Spin-polarized tunneling time for non-centrosymmetric photonic barriers with out-of-plane magnetization.

Tunneling barriers that lack space-inversion and time-reversal symmetries along the tunneling axis are found to display fundamentally different tunneling dynamics properties than normally expected. In a model 1D photonic crystal barrier, we show that the two symmetry constraints lead to indirect photonic band gaps which contain eigenmodes that are complex, with nonzero and frequency dispersive real components of their wavevectors. These nonpropagating modes are circularly polarized, and appear as complex conjugate pairs for opposite decay directions. We show that the Hartman effect does not apply, and that the tunneling phase time becomes dependent on barrier length, with, remarkably, the sign of the group delay changing with spin.

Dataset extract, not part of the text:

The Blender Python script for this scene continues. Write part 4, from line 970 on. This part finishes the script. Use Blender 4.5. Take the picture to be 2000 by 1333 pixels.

The tunneling phase time for finite barriers of varying widths is found to agree with the group-like velocity, $1/v_{g}$ = dRe{\{}$k_{gap}${\}}/d\textit{$\omega $}, of the gap eigenmodes of the photonic crystal. The implications of these results for the case of spin-polarized electronic tunneling in noncentrosymmetric barriers (e.g. GaAs-like semiconductors, or chiral carbon nanotubes) with magnetization along the tunneling axis will be discussed.